REQUIREMENT:
Reply with nothing except the number of lines that contain the word "runs".

====

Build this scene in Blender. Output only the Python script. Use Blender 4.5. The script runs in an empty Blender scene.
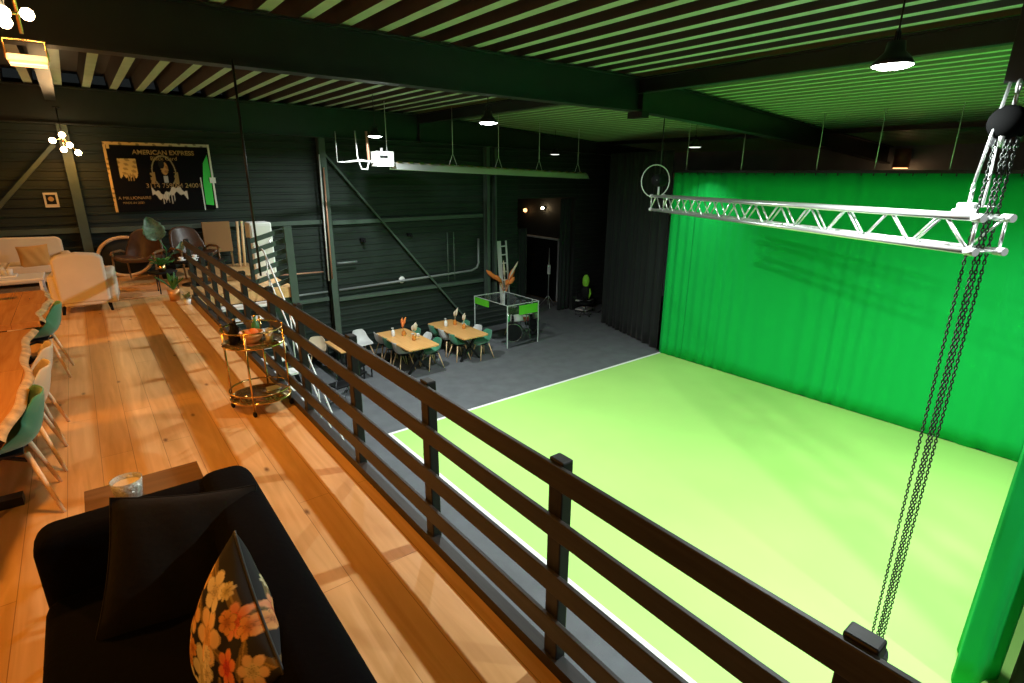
import bpy, bmesh, math, random
from mathutils import Vector, Matrix, Euler
random.seed(7)
PI = math.pi
SC = bpy.context.scene
COL = SC.collection
V = Vector
MZ = 2.8            # height of the mezzanine floor

# ------------------------------------------------------------------ materials
MATS = {}
def mat(name, col, rough=0.6, metal=0.0, spec=0.5, emit=None, es=0.0, bump=None, vary=None, alpha=None, sheen=0, coat=0, trans=0):
    if name in MATS: return MATS[name]
    m = bpy.data.materials.new(name); m.use_nodes = True
    nt = m.node_tree; b = nt.nodes['Principled BSDF']
    b.inputs['Base Color'].default_value = (*col, 1)
    b.inputs['Roughness'].default_value = rough
    b.inputs['Metallic'].default_value = metal
    b.inputs['Specular IOR Level'].default_value = spec
    if sheen: b.inputs['Sheen Weight'].default_value = sheen
    if coat: b.inputs['Coat Weight'].default_value = coat
    if trans: b.inputs['Transmission Weight'].default_value = trans
    if emit:
        b.inputs['Emission Color'].default_value = (*emit, 1); b.inputs['Emission Strength'].default_value = es
    tc = nt.nodes.new('ShaderNodeTexCoord')
    if vary:      # (scale, amount)
        n = nt.nodes.new('ShaderNodeTexNoise'); n.inputs['Scale'].default_value = vary[0]; n.inputs['Detail'].default_value = 4
        nt.links.new(tc.outputs['Object'], n.inputs['Vector'])
        r = nt.nodes.new('ShaderNodeValToRGB')
        a = vary[1]
        r.color_ramp.elements[0].position = .3; r.color_ramp.elements[1].position = .7
        r.color_ramp.elements[0].color = (*[c*(1-a) for c in col], 1)
        r.color_ramp.elements[1].color = (*[min(1, c*(1+a)) for c in col], 1)
        nt.links.new(n.outputs['Fac'], r.inputs['Fac']); nt.links.new(r.outputs['Color'], b.inputs['Base Color'])
    if bump:      # (scale, strength)
        n = nt.nodes.new('ShaderNodeTexNoise'); n.inputs['Scale'].default_value = bump[0]; n.inputs['Detail'].default_value = 6
        nt.links.new(tc.outputs['Object'], n.inputs['Vector'])
        bp = nt.nodes.new('ShaderNodeBump'); bp.inputs['Strength'].default_value = bump[1]; bp.inputs['Distance'].default_value = 0.01
        nt.links.new(n.outputs['Fac'], bp.inputs['Height']); nt.links.new(bp.outputs['Normal'], b.inputs['Normal'])
    MATS[name] = m
    return m

def wood_mat(name, c1, c2, axis='Y', rough=0.35, grain=1.0, plank=None, knots=False, coat=0.0):
    """grain runs along axis; plank = (length, width) makes a board floor with butt joints"""
    m = bpy.data.materials.new(name); m.use_nodes = True
    nt = m.node_tree; L = nt.links.new; b = nt.nodes['Principled BSDF']
    b.inputs['Roughness'].default_value = rough
    b.inputs['Coat Weight'].default_value = coat
    tc = nt.nodes.new('ShaderNodeTexCoord')
    mp = nt.nodes.new('ShaderNodeMapping')
    s = {'X': (.7, 9, 9), 'Y': (9, .7, 9), 'Z': (9, 9, .7)}[axis]
    mp.inputs['Scale'].default_value = [v*grain for v in s]
    L(tc.outputs['Object'], mp.inputs['Vector'])
    n = nt.nodes.new('ShaderNodeTexNoise'); n.inputs['Scale'].default_value = 1.6; n.inputs['Detail'].default_value = 7; n.inputs['Distortion'].default_value = 1.1
    L(mp.outputs['Vector'], n.inputs['Vector'])
    r = nt.nodes.new('ShaderNodeValToRGB')
    r.color_ramp.elements[0].position = .32; r.color_ramp.elements[1].position = .68
    r.color_ramp.elements[0].color = (*c1, 1); r.color_ramp.elements[1].color = (*c2, 1)
    L(n.outputs['Fac'], r.inputs['Fac'])
    out = r.outputs['Color']
    if plank:
        mp2 = nt.nodes.new('ShaderNodeMapping')
        if axis == 'Y': mp2.inputs['Rotation'].default_value = (0, 0, PI/2)
        L(tc.outputs['Object'], mp2.inputs['Vector'])
        br = nt.nodes.new('ShaderNodeTexBrick'); br.inputs['Scale'].default_value = 1
        br.inputs['Brick Width'].default_value = plank[0]; br.inputs['Row Height'].default_value = plank[1]
        br.inputs['Mortar Size'].default_value = .002; br.inputs['Mortar Smooth'].default_value = .3; br.offset = .37
        br.inputs['Color1'].default_value = (1, 1, 1, 1); br.inputs['Color2'].default_value = (.93, .9, .86, 1); br.inputs['Mortar'].default_value = (.45, .35, .25, 1)
        L(mp2.outputs['Vector'], br.inputs['Vector'])
        mx = nt.nodes.new('ShaderNodeMix'); mx.data_type = 'RGBA'; mx.blend_type = 'MULTIPLY'; mx.inputs[0].default_value = 1
        L(out, mx.inputs[6]); L(br.outputs['Color'], mx.inputs[7]); out = mx.outputs[2]
    if knots:
        mk = nt.nodes.new('ShaderNodeMapping'); mk.inputs['Scale'].default_value = (1.9, .8, 1) if axis == 'Y' else (.8, 1.9, 1)
        L(tc.outputs['Object'], mk.inputs['Vector'])
        vo = nt.nodes.new('ShaderNodeTexVoronoi'); vo.inputs['Scale'].default_value = 1; vo.inputs['Randomness'].default_value = 1
        vo.voronoi_dimensions = '2D'
        L(mk.outputs['Vector'], vo.inputs['Vector'])
        kr = nt.nodes.new('ShaderNodeValToRGB'); kr.color_ramp.elements[0].position = .008; kr.color_ramp.elements[1].position = .04
        kr.color_ramp.elements[0].color = (.16, .06, .02, 1); kr.color_ramp.elements[1].color = (1, 1, 1, 1)
        L(vo.outputs['Distance'], kr.inputs['Fac'])
        mx = nt.nodes.new('ShaderNodeMix'); mx.data_type = 'RGBA'; mx.blend_type = 'MULTIPLY'; mx.inputs[0].default_value = .85
        L(out, mx.inputs[6]); L(kr.outputs['Color'], mx.inputs[7]); out = mx.outputs[2]
    L(out, b.inputs['Base Color'])
    MATS[name] = m
    return m

def vcol_mat(name, rough=.7, metal=0.0):
    m = bpy.data.materials.new(name); m.use_nodes = True
    nt = m.node_tree; b = nt.nodes['Principled BSDF']; b.inputs['Roughness'].default_value = rough; b.inputs['Metallic'].default_value = metal
    a = nt.nodes.new('ShaderNodeAttribute'); a.attribute_name = 'Pattern'
    nt.links.new(a.outputs['Color'], b.inputs['Base Color'])
    MATS[name] = m; return m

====

TASK OUTPUT:
2